Early technology adapters

The shop began using the 3M ARMS management software fairly early on, which Waller says not only revolutionized his own business, but the collision industry in general. “It really brought it out of the stone ages,” Waller says. “The whole concept was that you needed to job cost, and up until that point there had been very little computerization in our industry. The management system really held you accountable to job cost each job.”

In the mid-1990s, Fradella’s was also an early franchisee for CARSTAR, a relationship that lasted roughly five years until, as Waller puts it, he and his partners decided to move in a different direction as CARSTAR was undergoing some significant management changes. “But they really focused us on standardization of processes and profitability,” Waller says. “We started with them in their infancy. There were a lot of structural changes, and it just wasn’t a good fit for us anymore at that point.”

Opportunity in disaster

By 2000, the single Fradella’s location was doing roughly $2 million in business. While the co-owners were already considering opening a second location, the company’s transition to a multi-store operation was forced by the damage caused by Hurricane Katrina in 2005 and a massive oil spill that occurred just after the storm.

Waller describes Chalmette as “ground zero” for the hurricane, which caused massive amounts of damage, displaced the region’s entire 70,000 population, and left the community without power for ten months. “We were devastated,” Waller says. “And the first thing we did was figure out how to regroup.”

It was far from easy. All of the company’s employees and customers were scattered across the region, and had evacuated as far away as Texas.

That meant locating the entire team, and then finding a location with power and water where they could re-launch the body shop while Chalmette was rebuilt. “The second location kind of picked us,” Waller says. “We found a location in Metairie with utilities that we could use as a base, and we first leased that building in October of 2005.”

Part of the building was converted to a bunkhouse for employees to sleep (a trailer was parked in the lot as well), as everyone had lost their homes to flooding. The Metairie building also had other amenities like a shower and a barbeque pit. A number of employees commuted from out of state during the rebuilding process.

Hurricane Rita, which hit a few weeks after Katrina, caused further evacuations and damage. Despite the destruction, however, Waller says the experience bonded the team and helped fuel the growth that came later.

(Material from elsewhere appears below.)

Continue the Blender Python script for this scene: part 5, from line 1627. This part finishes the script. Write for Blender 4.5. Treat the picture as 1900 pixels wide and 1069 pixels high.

Waller describes the long process of getting back into the Chalmette location as “painful,” but the shop was up and running again by the spring of 2006. The Fradella’s team split its time between getting the Metairie location up and running and rebuilding in Chalmette. “We started with a body man and a painter there, and started moving part of our crew back from Metairie,” Waller says. “We had to bring cars back and forth because in Chalmette we have 18,000 square feet but in Metairie we just had 4,500 square feet. We’re still load leveling like that today.”